## Exercise brief
What is the number of lines holding the word "Measure"? Give that number alone.

## Input material
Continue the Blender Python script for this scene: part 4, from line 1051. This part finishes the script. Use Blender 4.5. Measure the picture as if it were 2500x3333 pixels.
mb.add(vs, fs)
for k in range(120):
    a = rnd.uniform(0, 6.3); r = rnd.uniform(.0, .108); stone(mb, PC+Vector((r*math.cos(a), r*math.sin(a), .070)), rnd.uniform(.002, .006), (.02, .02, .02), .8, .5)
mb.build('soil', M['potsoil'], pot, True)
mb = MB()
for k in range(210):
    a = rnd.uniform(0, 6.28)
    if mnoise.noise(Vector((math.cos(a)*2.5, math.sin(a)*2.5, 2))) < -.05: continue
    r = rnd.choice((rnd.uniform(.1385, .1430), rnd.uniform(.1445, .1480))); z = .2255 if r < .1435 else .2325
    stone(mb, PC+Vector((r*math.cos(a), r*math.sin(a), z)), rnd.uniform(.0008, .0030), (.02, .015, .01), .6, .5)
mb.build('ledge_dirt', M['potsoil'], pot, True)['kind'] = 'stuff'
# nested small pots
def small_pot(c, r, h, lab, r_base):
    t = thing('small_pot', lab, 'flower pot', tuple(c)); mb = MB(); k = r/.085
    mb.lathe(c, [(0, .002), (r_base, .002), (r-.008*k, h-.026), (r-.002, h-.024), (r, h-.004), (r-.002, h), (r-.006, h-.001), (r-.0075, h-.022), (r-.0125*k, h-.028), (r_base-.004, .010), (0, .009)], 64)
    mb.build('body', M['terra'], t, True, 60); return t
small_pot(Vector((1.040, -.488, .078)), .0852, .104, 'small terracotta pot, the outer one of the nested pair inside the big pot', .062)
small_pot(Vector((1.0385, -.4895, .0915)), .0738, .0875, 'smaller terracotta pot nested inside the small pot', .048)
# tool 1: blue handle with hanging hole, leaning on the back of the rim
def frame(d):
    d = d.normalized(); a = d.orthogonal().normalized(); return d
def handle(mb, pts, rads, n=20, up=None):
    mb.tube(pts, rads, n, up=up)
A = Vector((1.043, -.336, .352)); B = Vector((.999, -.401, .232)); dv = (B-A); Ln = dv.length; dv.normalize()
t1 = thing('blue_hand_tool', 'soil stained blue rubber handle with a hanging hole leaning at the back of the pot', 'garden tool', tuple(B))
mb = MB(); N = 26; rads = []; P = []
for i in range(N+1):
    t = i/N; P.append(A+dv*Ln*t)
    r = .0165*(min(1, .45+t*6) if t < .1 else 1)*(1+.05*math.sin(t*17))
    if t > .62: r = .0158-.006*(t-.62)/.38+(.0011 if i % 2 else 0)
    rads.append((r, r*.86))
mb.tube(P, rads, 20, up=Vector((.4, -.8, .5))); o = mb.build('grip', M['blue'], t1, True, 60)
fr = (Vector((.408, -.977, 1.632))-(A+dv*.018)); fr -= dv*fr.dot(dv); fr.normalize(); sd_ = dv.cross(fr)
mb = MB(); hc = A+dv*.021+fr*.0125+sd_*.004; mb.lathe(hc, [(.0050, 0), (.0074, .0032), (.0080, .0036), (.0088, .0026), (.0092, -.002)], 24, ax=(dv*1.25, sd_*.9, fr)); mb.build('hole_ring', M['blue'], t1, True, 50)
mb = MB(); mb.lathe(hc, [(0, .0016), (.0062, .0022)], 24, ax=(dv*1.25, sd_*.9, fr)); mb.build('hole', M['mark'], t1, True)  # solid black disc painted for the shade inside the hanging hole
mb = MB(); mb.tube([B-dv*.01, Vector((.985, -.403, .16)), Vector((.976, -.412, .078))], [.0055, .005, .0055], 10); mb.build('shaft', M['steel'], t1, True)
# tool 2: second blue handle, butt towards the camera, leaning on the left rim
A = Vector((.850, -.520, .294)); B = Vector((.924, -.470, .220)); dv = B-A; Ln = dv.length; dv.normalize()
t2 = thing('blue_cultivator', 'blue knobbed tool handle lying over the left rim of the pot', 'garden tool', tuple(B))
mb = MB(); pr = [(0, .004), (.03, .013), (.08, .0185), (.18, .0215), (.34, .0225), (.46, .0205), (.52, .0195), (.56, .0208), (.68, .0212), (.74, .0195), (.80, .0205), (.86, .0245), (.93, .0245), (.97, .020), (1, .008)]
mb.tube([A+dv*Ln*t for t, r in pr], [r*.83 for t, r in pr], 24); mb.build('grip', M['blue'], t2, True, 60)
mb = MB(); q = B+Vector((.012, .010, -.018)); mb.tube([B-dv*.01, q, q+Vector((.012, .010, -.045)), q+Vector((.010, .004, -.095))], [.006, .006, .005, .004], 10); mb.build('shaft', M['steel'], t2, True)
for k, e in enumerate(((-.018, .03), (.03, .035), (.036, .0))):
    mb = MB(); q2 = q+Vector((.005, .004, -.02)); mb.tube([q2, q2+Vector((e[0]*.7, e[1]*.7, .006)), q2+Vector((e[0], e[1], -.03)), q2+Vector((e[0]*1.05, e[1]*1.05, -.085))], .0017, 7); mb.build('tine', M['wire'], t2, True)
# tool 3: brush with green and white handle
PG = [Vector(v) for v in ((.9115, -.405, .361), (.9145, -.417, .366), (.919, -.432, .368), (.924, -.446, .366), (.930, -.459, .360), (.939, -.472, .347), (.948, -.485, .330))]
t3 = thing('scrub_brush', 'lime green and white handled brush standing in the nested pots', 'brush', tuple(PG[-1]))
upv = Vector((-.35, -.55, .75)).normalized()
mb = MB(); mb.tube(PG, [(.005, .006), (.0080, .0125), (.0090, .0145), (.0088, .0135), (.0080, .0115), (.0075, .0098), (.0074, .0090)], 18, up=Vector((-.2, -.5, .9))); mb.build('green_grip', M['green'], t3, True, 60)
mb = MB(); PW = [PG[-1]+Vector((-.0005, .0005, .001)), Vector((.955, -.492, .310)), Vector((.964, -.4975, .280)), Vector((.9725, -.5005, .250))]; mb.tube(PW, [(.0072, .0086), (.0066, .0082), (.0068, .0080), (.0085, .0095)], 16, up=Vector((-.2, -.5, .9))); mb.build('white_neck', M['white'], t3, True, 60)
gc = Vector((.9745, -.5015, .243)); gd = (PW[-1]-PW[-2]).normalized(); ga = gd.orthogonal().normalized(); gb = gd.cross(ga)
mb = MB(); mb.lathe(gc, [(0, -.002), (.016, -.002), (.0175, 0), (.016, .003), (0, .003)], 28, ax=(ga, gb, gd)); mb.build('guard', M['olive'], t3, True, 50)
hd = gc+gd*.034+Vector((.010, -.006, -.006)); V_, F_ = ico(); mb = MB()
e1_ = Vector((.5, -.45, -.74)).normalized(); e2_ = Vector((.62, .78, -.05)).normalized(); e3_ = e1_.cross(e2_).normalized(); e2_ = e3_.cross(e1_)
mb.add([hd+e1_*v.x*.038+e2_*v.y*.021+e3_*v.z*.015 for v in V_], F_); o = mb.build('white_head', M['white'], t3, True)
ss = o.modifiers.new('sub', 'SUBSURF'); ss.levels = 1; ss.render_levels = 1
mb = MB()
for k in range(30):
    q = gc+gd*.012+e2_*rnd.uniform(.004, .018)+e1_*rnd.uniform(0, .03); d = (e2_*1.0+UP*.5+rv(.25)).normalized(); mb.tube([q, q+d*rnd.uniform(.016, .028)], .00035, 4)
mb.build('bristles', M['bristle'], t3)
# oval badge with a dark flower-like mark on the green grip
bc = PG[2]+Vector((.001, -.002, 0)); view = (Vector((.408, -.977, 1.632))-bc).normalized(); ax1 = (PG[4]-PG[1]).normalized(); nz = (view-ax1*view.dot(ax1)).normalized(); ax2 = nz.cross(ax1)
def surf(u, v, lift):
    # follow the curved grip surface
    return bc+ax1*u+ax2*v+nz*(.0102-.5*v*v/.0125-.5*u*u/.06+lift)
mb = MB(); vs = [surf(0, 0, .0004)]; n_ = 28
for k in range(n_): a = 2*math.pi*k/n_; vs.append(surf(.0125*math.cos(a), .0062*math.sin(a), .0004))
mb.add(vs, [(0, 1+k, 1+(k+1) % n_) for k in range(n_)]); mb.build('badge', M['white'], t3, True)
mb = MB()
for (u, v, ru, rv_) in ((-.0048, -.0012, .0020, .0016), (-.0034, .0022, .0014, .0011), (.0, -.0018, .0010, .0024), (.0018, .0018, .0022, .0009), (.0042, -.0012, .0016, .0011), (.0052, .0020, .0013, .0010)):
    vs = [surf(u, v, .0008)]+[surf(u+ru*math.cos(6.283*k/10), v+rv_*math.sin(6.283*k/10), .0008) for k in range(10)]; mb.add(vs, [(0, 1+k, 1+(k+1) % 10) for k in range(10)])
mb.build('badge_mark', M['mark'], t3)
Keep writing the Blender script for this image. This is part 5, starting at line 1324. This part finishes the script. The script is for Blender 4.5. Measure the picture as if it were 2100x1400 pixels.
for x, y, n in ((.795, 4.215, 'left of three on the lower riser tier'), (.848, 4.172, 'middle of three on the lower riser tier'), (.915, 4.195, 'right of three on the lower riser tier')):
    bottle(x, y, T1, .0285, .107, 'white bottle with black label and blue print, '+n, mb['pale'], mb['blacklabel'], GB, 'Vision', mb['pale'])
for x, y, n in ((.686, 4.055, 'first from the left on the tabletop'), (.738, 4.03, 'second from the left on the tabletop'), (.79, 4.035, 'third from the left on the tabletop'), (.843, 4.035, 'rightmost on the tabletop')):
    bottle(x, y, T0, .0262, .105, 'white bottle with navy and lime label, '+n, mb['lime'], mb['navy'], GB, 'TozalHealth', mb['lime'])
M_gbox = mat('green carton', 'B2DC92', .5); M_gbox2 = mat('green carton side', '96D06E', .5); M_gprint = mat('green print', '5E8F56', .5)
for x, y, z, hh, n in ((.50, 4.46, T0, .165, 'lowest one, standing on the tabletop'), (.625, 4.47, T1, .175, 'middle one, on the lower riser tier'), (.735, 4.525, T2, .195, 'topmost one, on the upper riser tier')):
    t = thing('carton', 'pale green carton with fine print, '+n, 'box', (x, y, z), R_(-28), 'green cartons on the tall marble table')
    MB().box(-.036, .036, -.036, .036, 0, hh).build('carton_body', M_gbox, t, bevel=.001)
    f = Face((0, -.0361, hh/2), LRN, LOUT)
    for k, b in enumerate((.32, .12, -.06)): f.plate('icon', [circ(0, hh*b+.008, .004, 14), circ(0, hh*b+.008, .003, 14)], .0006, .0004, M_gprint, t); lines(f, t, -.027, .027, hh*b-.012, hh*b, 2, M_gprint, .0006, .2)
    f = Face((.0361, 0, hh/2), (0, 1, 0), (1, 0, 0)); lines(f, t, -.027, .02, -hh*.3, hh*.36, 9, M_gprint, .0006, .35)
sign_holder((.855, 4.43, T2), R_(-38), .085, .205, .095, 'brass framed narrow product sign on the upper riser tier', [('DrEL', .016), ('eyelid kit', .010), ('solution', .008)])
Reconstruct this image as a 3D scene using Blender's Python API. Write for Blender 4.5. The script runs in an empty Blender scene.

## The reply
2